En la década de los cincuenta al-Ándalus sufrió pésimas cosechas y peores gobiernos; una lista interminable de emires se habían ocupado más de sus fortunas personales que de consolidar el dominio sobre la rica provincia de Damasco.
Sobre el 750 un nuevo poder se alzó en Oriente. Eran los abasidas, enemigos mortales de los omeyas desde los primeros tiempos de expansión coránica, y dispuestos a tomar el mando al precio que fuera.
Los omeyas habían practicado, desde su implantación a mediados del siglo VII, una política militarista que les había conducido a la anexión de enormes territorios por los arcos oriental y occidental del mediterráneo; sin embargo, se despreocuparon por el fortalecimiento de esos países conquistados. Los abasidas aparecieron determinados a frenar momentáneamente la guerra santa o
yihad
, en aras de mejorar la situación de todo el imperio creado. Muchos eran los problemas surgidos en el último siglo —más que de imperio musulmán, a estas alturas se debía hablar de imperio árabe—; era momento para que los abasidas de Bagdad derrocaran a los omeyas de Damasco.
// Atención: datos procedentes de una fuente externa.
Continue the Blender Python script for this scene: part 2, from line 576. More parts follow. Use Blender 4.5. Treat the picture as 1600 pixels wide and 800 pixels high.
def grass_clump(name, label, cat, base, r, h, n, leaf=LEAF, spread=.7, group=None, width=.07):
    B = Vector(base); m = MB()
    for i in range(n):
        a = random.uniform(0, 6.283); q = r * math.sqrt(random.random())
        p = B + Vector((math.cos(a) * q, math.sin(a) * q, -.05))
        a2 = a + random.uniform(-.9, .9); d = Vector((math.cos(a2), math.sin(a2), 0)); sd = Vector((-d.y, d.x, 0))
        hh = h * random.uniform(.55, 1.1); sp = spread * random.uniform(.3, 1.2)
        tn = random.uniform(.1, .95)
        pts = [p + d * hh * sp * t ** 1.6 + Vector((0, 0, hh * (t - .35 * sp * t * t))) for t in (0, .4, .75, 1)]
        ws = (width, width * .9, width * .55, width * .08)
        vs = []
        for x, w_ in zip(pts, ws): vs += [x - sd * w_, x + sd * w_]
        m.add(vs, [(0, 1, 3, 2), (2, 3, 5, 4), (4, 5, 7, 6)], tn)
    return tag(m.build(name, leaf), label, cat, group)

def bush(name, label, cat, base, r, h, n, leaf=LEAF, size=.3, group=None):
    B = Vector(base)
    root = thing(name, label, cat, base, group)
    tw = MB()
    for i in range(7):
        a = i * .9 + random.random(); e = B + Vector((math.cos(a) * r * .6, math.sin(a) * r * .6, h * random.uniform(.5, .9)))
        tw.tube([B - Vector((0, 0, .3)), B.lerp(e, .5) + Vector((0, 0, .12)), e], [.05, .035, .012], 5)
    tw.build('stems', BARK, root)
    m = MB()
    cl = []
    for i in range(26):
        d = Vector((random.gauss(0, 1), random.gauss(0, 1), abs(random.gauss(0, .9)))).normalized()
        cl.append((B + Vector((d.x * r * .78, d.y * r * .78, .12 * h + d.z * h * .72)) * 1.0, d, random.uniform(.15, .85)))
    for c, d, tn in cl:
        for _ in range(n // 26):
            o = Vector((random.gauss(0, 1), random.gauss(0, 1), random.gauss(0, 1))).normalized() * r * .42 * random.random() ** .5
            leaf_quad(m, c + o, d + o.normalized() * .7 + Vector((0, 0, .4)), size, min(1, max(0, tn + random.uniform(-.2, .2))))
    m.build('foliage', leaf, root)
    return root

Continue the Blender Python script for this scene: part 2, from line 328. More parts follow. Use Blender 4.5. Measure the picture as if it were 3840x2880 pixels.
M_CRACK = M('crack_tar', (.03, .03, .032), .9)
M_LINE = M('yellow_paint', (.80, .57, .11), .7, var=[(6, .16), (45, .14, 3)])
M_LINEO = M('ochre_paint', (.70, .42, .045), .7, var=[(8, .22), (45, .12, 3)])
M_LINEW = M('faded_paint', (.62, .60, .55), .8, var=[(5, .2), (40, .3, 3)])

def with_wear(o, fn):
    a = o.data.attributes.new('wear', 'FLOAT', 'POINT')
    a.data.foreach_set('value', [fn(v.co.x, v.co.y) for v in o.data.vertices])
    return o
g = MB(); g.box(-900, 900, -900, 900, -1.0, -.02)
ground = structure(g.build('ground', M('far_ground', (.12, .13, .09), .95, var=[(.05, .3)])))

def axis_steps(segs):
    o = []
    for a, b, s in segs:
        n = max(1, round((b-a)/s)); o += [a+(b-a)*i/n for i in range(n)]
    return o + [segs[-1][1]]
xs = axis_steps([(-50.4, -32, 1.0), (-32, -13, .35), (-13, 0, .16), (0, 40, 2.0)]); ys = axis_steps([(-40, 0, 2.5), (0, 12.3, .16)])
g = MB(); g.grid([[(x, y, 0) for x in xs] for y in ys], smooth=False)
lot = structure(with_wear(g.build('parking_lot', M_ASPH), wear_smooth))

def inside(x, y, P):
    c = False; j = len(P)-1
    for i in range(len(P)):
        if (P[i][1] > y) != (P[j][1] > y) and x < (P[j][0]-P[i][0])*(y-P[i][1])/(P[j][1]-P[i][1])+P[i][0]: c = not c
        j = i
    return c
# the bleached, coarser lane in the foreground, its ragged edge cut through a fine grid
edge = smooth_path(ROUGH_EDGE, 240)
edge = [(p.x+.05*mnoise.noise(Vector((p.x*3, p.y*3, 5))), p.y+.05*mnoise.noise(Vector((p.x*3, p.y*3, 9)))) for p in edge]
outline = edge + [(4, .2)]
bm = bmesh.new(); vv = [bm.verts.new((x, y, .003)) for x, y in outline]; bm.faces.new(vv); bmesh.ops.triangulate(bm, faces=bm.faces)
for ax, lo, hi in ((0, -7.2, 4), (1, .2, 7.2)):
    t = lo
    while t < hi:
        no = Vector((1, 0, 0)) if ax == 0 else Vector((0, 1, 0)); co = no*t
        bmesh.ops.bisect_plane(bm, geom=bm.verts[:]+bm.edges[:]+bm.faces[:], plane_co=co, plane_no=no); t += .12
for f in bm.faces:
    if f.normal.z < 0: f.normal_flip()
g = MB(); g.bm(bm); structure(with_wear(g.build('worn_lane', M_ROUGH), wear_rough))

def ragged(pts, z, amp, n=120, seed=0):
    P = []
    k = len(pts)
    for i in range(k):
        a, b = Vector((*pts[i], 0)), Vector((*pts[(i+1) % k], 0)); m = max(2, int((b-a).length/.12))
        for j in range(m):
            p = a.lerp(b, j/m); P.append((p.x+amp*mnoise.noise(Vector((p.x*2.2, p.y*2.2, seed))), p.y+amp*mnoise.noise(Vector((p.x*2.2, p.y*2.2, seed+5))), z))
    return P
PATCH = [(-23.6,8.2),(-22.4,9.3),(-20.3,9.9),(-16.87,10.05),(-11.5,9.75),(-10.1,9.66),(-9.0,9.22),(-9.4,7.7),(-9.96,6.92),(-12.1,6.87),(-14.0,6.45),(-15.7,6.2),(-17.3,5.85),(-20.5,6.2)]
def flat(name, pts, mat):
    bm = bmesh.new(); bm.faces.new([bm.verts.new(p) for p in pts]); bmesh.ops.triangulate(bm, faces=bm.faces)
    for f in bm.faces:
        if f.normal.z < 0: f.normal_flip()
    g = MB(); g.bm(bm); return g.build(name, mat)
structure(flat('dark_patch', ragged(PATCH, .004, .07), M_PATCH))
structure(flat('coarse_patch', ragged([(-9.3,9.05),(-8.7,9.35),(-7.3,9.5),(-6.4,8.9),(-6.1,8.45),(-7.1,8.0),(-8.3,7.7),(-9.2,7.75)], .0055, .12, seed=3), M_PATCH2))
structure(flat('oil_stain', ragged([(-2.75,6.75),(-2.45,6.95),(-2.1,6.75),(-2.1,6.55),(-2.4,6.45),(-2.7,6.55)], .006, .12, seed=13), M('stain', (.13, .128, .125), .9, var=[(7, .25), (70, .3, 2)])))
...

Los árabes conquistadores se repartían el tesoro sin hacer el mínimo esfuerzo por islamizar a las poblaciones vencidas. Administración y moneda no terminaban de ser arabizadas, y como guinda las terribles luchas intertribales y las protestas neomusulmanas debilitaban a pasos agigantados la situación. Todos estos factores impulsaron el levantamiento abasida y el práctico exterminio de la dinastía omeya; desde su implantación, los flamantes jerarcas del mundo musulmán adoptarían una política favorecedora de la defensa de lo conquistado, abandonando por el momento la guerra santa. Se imponía por tanto la visión que el beduino abasida del desierto tenía sobre los asuntos de la existencia cotidiana, disfrutando de lo conseguido y olvidándose de aventuras inasumibles, en contraposición al afán expansionista promulgado por los sirios de Damasco.